Unita didattica II - Ingresso


II. 3 I divieti di ingresso

Per fare ingresso in modo regolare si devono soddisfare le condizioni indicate nel paragrafo precedente (avere il passaporto, visto, mezzi di sussistenza, etc.). Nella normativa italiana d.lgs. 286 del 1998, art. 4,  co. 3, cit. prevede un divieto di ingresso qualora lo straniero sia stato condannato – anche con sentenza non definitiva- e anche a seguito di patteggiamento per determinati titoli di reato:

  • quelli per cui è previsto l’arresto obbligatorio in flagranza (art. 380 c.p.p.);
  • quelli in materia di stupefacenti (D.P.R. 309 del 09 ottobre 1990);
  • quelli concernenti la libertà sessuale;
  • quelli di favoreggiamento dell’immigrazione e dell’emigrazione clandestina (previsti al d.lgs. 286 del 1998, art. 12, cit.);
  • i reati diretti al reclutamento di persone da destinare alla prostituzione o allo sfruttamento della prostituzione o di minori da impiegare in attività illecite.

Tale divieto si ricollega al requisito essenziale per l'ingresso di non essere considerato una minaccia per l'ordine pubblico o la sicurezza dello Stato. Il divieto di ingresso anche con sentenza non definitiva è stato introdotto dalla l. 94 del 15 luglio 2009. Va però ricordato che precedentemente la giurisprudenza amministrativa aveva già ritenuto sufficiente una condanna non definitiva. Il legislatore ha quindi fatto proprio l’orientamento più restrittivo della giurisprudenza.

Questo divieto solleva numerose perplessità per l'ampia portata dei casi considerati. In particolare l'inclusione dei reati di cui all'art. 380 c.p.p. che comprende una lunga lista di fattispecie criminose molto diverse, accomunate dal fatto di consentire agli ufficiali di polizia giudiziaria di procedere all'arresto. Parimenti il riferimento ai reati in materia di stupefacenti determina un effetto preclusivo all'ingresso tanto per chi viene condannato per traffico internazionale di stupefacenti che per chi viene trovato in possesso di una piccola quantità di sostanze stupefacenti.
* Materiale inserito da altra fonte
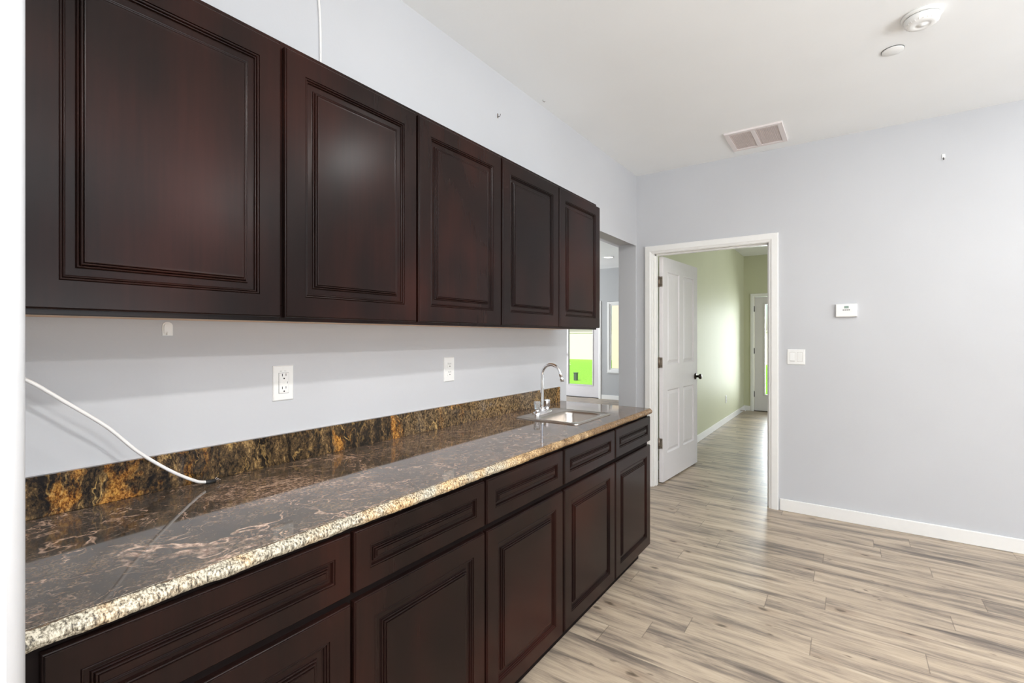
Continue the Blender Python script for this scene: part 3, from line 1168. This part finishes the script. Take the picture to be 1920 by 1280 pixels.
# hooks
def nail_hook(name, fn, label, w=0.004):
    root = thing(name, label, 'hook', fn(0, 0, 0))
    bm = new(); plate_box(bm, fn, -w, w, -0.012, 0.012, 0.0, 0.002, 0.0005)
    link_obj('plate', bm, M['bronze'], root)
    bm = new(); tube(bm, [fn(0, -0.004, 0.001), fn(0, -0.008, 0.010), fn(0, -0.004, 0.017), fn(0, 0.006, 0.019)], 0.0014, 8)
    link_obj('prong', bm, M['dark_bronze'], root)
    return root


nail_hook('picture_hook', lambda a, b, d: (d, 2.087 + a, 2.505 + b), 'tiny metal picture hook high on the wall above the cabinets')
fnh = fy(2.053, 2.466)
root = thing('picture_hook', 'tiny pale hook high on the grey wall at right', 'hook', fnh(0, 0, 0))
bm = new(); plate_box(bm, fnh, -0.008, 0.008, -0.002, 0.024, 0.0, 0.004, 0.001)
link_obj('plate', bm, M['plastic'], root)
bm = new(); tube(bm, [fnh(0, 0.002, 0.003), fnh(0, -0.012, 0.008), fnh(0, -0.016, 0.014), fnh(0, -0.010, 0.018)], 0.0022, 8)
link_obj('prong', bm, M['dark_bronze'], root)
bm = new()
tube(bm, [(0.043, 2.485, CEIL), (0.043, 2.486, CEIL - 0.008), (0.047, 2.492, CEIL - 0.012), (0.051, 2.497, CEIL - 0.008)], 0.0014, 8)
tag(link_obj('ceiling_hook', bm, M['bronze']), 'tiny hook in the ceiling near the left wall', 'hook')

# adhesive hook under the wall cabinet
fn = lambda a, b, d: (d, 0.546 + a, 1.3315 + b)
root = thing('adhesive_hook', 'small white adhesive hook on the wall just under the nearest cabinet', 'hook', (0, 0.546, 1.3315))
bm = new()
pts = [(-0.0125, -0.0185), (0.0125, -0.0185)] + [(0.0125 * math.cos(t), 0.009 + 0.0105 * math.sin(t)) for t in [PI * k / 10 for k in range(11)]]
prism(bm, pts, fn, 0.0, 0.004)
link_obj('base_plate', bm, M['plastic'], root)
bm = new()
pts = [(-0.0095, -0.0125), (0.0095, -0.0125)] + [(0.0095 * math.cos(t), 0.007 + 0.008 * math.sin(t)) for t in [PI * k / 10 for k in range(11)]]
prism(bm, pts, fn, 0.004, 0.0075)
plate_box(bm, fn, -0.0045, 0.0045, -0.0165, -0.0125, 0.004, 0.014)
plate_box(bm, fn, -0.0045, 0.0045, -0.0165, -0.008, 0.0125, 0.015)
link_obj('hook_body', bm, M['plastic'], root)

# ------------------------------------------------------------------ ceiling fittings
VX0, VX1, VY0, VY1 = 0.829, 1.189, 3.636, 4.008
root = thing('ceiling_vent', 'square white louvred air vent in the ceiling above the doorway', 'vent', ((VX0 + VX1) / 2, (VY0 + VY1) / 2, CEIL))
bm = new()
zt, zb = CEIL, CEIL - 0.012
bw = 0.028
for q in ((VX0, VX1, VY0, VY0 + bw), (VX0, VX1, VY1 - bw, VY1), (VX0, VX0 + bw, VY0 + bw, VY1 - bw), (VX1 - bw, VX1, VY0 + bw, VY1 - bw)):
    box(bm, *q, zb, zt)
xm = (VX0 + VX1) / 2
box(bm, xm - 0.012, xm + 0.012, VY0 + bw, VY1 - bw, zb, zt)
M['vent'] = plain('pinkish_white_metal', lin(228, 220, 218), 0.5, var=0.01)
link_obj('frame', bm, M['vent'], root)
bm = new(); box(bm, VX0 + bw, VX1 - bw, VY0 + bw, VY1 - bw, CEIL - 0.002, CEIL)
link_obj('duct_back', bm, plain('dusty_white', lin(240, 230, 226), 0.9, var=0.1, scale=18), root)
for (a, b) in ((VX0 + bw, xm - 0.012), (xm + 0.012, VX1 - bw)):
    n = 14
    for k in range(n):
        xc = a + (b - a) * (k + 0.5) / n
        bm = new()
        prism(bm, [(xc - 0.005, CEIL - 0.003), (xc - 0.0035, CEIL - 0.003), (xc + 0.0035, CEIL - 0.008), (xc + 0.002, CEIL - 0.008)],
              lambda p, q, d: (p, d, q), VY0 + bw, VY1 - bw)
        link_obj('slat', bm, M['vent'], root)

SX, SY = 1.822, 2.80
root = thing('smoke_detector', 'round white smoke detector on the ceiling near the upper right corner', 'smoke detector', (SX, SY, CEIL))
bm = new(); lathe(bm, [(0.0, 0.0), (0.074, 0.0), (0.074, -0.008), (0.070, -0.012), (0.062, -0.013)], (SX, SY, CEIL), n=48)
link_obj('mounting_base', bm, M['plastic'], root)
bm = new(); lathe(bm, [(0.0625, -0.0125), (0.0625, -0.0155)], (SX, SY, CEIL), n=48)
link_obj('seam', bm, M['grey_box'], root)
bm = new(); lathe(bm, [(0.064, -0.015), (0.065, -0.020), (0.060, -0.036), (0.052, -0.043), (0.030, -0.046), (0.028, -0.0445), (0.016, -0.0445), (0.015, -0.047), (0.0, -0.048)], (SX, SY, CEIL), n=48)
link_obj('sensor_cover', bm, M['plastic'], root)
bm = new()
for k in range(24):
    a = 2 * PI * k / 24
    c, s = math.cos(a), math.sin(a)
    p0 = Vector((SX + 0.0605 * c, SY + 0.0605 * s, CEIL - 0.0345)); p1 = Vector((SX + 0.054 * c, SY + 0.054 * s, CEIL - 0.042))
    tube(bm, [p0, p1], 0.0012, 5)
link_obj('vent_slots', bm, M['cable'], root)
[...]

Il divieto di ingresso sussiste anche nel caso di condanna con sentenza passata in giudicato per violazione della normativa sulla tutela dei diritti d’autore (l. 633 del 22 aprile 1941) e degli artt. 473 (contraffazione, alterazione o uso di marchi o segni distintivi ) e 474 c.p. ( introduzione nello Stato e commercio di prodotti con segni falsi). Anche questa previsione è stata introdotta dalla l. 94 del 2009, cit.. Nel 2002 era già stata prevista la revoca del permesso di soggiorno per lavoro autonomo qualora lo straniero fosse stato condannato in via definitiva per gli stessi reati (d.lgs. 286 del 1998, 26 bis, cit.),

Il divieto di ingresso consegue automaticamente alla condanna (definitiva o no), non vi è alcuna possibile discrezionalità amministrativa. Tale automatismo è del tutto svincolato dalle caratteristiche del fatto di reato (di rilevante o lieve gravità) o della condanna (sospesa condizionalmente o meno).

Su questi cd. automatismi espulsivi sono state sollevate più volte questioni di legittimità costituzionale, sempre respinte dalla Corte Costituzionale.

APPROFONDIMENTO III - LA CORTE COSTITUZIONALE SUGLI AUTOMATISMI ESPULSIVI

Questi divieti non sono così assoluti in caso di ricongiungimento famigliare, secondo quanto prevede il d.lgs. 286 del 1998, art. 4, co. 3, ultima parte. In questo caso, infatti “lo straniero per il quale è richiesto il ricongiungimento familiare, ai sensi del d.lgs. 286 del 1998, art. 29, cit., non è ammesso in Italia quando rappresenti una minaccia concreta e attuale per l'ordine pubblico o la sicurezza dello Stato o di uno dei Paesi con i quali l'Italia abbia sottoscritto accordi per la soppressione dei controlli alle frontiere interne e la libera circolazione delle persone”. In questo caso non c’è alcun automatismo ed è la Pubblica Amministrazione a dover valutare se lo straniero rappresenta una minaccia. Di recente la Corte Costituzionale è intervenuta in materia di soggiorno (vedi Unità didattica III) con la sentenza n. 202 del 2013 affermando che ogni qual volta rilevi il diritto al rispetto della vita familiare l’espulsione amministrativa deve contemperare l’interesse della collettività alla sicurezza con l’interesse dello straniero e dei suoi familiari alla prosecuzione del soggiorno. Tale principio stabilito in materia di soggiorno, potrebbe portare la giurisprudenza a diverse valutazioni anche nel caso di primo ingresso.